Stored data
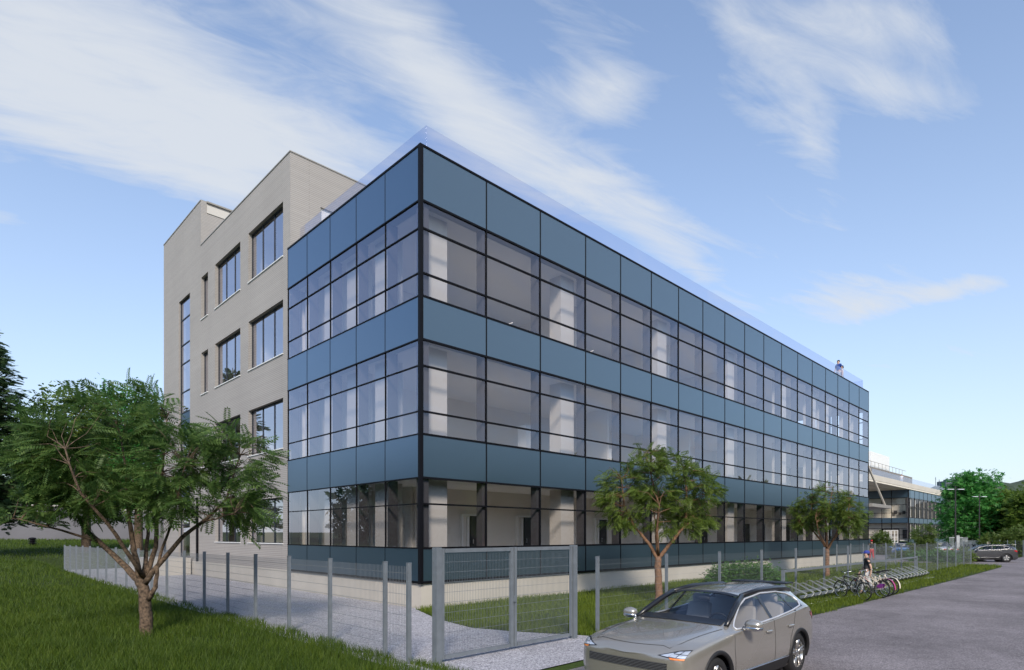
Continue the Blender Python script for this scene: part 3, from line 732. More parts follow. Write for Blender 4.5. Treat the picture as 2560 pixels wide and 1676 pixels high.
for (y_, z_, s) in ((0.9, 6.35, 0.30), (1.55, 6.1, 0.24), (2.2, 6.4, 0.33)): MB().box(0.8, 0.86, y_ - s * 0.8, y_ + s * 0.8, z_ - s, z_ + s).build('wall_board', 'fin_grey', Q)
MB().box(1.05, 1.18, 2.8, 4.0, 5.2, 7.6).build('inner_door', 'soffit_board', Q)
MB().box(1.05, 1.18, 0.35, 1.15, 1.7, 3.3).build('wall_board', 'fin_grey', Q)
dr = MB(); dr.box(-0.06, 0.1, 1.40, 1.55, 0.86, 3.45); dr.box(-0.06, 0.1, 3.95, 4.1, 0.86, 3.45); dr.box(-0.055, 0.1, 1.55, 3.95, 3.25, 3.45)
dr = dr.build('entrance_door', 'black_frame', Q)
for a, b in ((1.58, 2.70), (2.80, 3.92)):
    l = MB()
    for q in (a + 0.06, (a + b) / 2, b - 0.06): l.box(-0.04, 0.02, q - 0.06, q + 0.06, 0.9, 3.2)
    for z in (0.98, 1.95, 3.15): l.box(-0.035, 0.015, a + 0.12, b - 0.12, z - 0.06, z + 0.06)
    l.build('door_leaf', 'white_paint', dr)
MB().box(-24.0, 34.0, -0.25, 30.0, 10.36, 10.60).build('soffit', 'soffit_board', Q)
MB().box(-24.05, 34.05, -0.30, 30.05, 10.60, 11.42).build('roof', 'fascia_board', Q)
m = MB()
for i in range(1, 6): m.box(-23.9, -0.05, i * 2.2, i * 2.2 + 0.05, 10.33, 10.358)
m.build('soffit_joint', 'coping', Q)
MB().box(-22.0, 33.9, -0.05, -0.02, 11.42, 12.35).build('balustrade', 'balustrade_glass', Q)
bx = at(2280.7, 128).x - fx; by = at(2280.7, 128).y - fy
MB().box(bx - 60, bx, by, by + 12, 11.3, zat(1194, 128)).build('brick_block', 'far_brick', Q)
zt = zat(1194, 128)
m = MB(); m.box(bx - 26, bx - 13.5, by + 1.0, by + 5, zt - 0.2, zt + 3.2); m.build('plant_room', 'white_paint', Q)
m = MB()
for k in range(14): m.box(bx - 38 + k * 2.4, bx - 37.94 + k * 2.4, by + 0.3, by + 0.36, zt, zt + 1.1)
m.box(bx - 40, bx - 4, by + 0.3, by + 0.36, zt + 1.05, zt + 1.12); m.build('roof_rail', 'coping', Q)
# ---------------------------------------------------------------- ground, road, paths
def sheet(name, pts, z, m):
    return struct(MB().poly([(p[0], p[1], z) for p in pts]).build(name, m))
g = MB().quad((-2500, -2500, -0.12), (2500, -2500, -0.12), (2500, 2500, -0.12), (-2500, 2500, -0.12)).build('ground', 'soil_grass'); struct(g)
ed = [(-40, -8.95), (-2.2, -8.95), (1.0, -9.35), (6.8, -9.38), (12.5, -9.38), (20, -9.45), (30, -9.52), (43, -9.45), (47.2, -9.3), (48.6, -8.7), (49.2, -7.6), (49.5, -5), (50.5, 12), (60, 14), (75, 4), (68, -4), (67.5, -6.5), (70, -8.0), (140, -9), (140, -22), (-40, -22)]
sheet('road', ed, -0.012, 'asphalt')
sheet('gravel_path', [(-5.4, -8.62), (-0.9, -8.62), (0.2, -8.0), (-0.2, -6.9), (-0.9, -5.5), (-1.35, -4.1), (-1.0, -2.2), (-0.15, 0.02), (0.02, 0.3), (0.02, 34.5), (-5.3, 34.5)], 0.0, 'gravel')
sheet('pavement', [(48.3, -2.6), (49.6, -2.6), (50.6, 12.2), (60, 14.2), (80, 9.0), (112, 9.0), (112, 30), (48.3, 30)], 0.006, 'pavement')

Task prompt
Repeat the listing in full and exactly. Leave any pictures out.

Finished answer
Continue the Blender Python script for this scene: part 3, from line 732. More parts follow. Write for Blender 4.5. Treat the picture as 2560 pixels wide and 1676 pixels high.
for (y_, z_, s) in ((0.9, 6.35, 0.30), (1.55, 6.1, 0.24), (2.2, 6.4, 0.33)): MB().box(0.8, 0.86, y_ - s * 0.8, y_ + s * 0.8, z_ - s, z_ + s).build('wall_board', 'fin_grey', Q)
MB().box(1.05, 1.18, 2.8, 4.0, 5.2, 7.6).build('inner_door', 'soffit_board', Q)
MB().box(1.05, 1.18, 0.35, 1.15, 1.7, 3.3).build('wall_board', 'fin_grey', Q)
dr = MB(); dr.box(-0.06, 0.1, 1.40, 1.55, 0.86, 3.45); dr.box(-0.06, 0.1, 3.95, 4.1, 0.86, 3.45); dr.box(-0.055, 0.1, 1.55, 3.95, 3.25, 3.45)
dr = dr.build('entrance_door', 'black_frame', Q)
for a, b in ((1.58, 2.70), (2.80, 3.92)):
    l = MB()
    for q in (a + 0.06, (a + b) / 2, b - 0.06): l.box(-0.04, 0.02, q - 0.06, q + 0.06, 0.9, 3.2)
    for z in (0.98, 1.95, 3.15): l.box(-0.035, 0.015, a + 0.12, b - 0.12, z - 0.06, z + 0.06)
    l.build('door_leaf', 'white_paint', dr)
MB().box(-24.0, 34.0, -0.25, 30.0, 10.36, 10.60).build('soffit', 'soffit_board', Q)
MB().box(-24.05, 34.05, -0.30, 30.05, 10.60, 11.42).build('roof', 'fascia_board', Q)
m = MB()
for i in range(1, 6): m.box(-23.9, -0.05, i * 2.2, i * 2.2 + 0.05, 10.33, 10.358)
m.build('soffit_joint', 'coping', Q)
MB().box(-22.0, 33.9, -0.05, -0.02, 11.42, 12.35).build('balustrade', 'balustrade_glass', Q)
bx = at(2280.7, 128).x - fx; by = at(2280.7, 128).y - fy
MB().box(bx - 60, bx, by, by + 12, 11.3, zat(1194, 128)).build('brick_block', 'far_brick', Q)
zt = zat(1194, 128)
m = MB(); m.box(bx - 26, bx - 13.5, by + 1.0, by + 5, zt - 0.2, zt + 3.2); m.build('plant_room', 'white_paint', Q)
m = MB()
for k in range(14): m.box(bx - 38 + k * 2.4, bx - 37.94 + k * 2.4, by + 0.3, by + 0.36, zt, zt + 1.1)
m.box(bx - 40, bx - 4, by + 0.3, by + 0.36, zt + 1.05, zt + 1.12); m.build('roof_rail', 'coping', Q)
# ---------------------------------------------------------------- ground, road, paths
def sheet(name, pts, z, m):
    return struct(MB().poly([(p[0], p[1], z) for p in pts]).build(name, m))
g = MB().quad((-2500, -2500, -0.12), (2500, -2500, -0.12), (2500, 2500, -0.12), (-2500, 2500, -0.12)).build('ground', 'soil_grass'); struct(g)
ed = [(-40, -8.95), (-2.2, -8.95), (1.0, -9.35), (6.8, -9.38), (12.5, -9.38), (20, -9.45), (30, -9.52), (43, -9.45), (47.2, -9.3), (48.6, -8.7), (49.2, -7.6), (49.5, -5), (50.5, 12), (60, 14), (75, 4), (68, -4), (67.5, -6.5), (70, -8.0), (140, -9), (140, -22), (-40, -22)]
sheet('road', ed, -0.012, 'asphalt')
sheet('gravel_path', [(-5.4, -8.62), (-0.9, -8.62), (0.2, -8.0), (-0.2, -6.9), (-0.9, -5.5), (-1.35, -4.1), (-1.0, -2.2), (-0.15, 0.02), (0.02, 0.3), (0.02, 34.5), (-5.3, 34.5)], 0.0, 'gravel')
sheet('pavement', [(48.3, -2.6), (49.6, -2.6), (50.6, 12.2), (60, 14.2), (80, 9.0), (112, 9.0), (112, 30), (48.3, 30)], 0.006, 'pavement')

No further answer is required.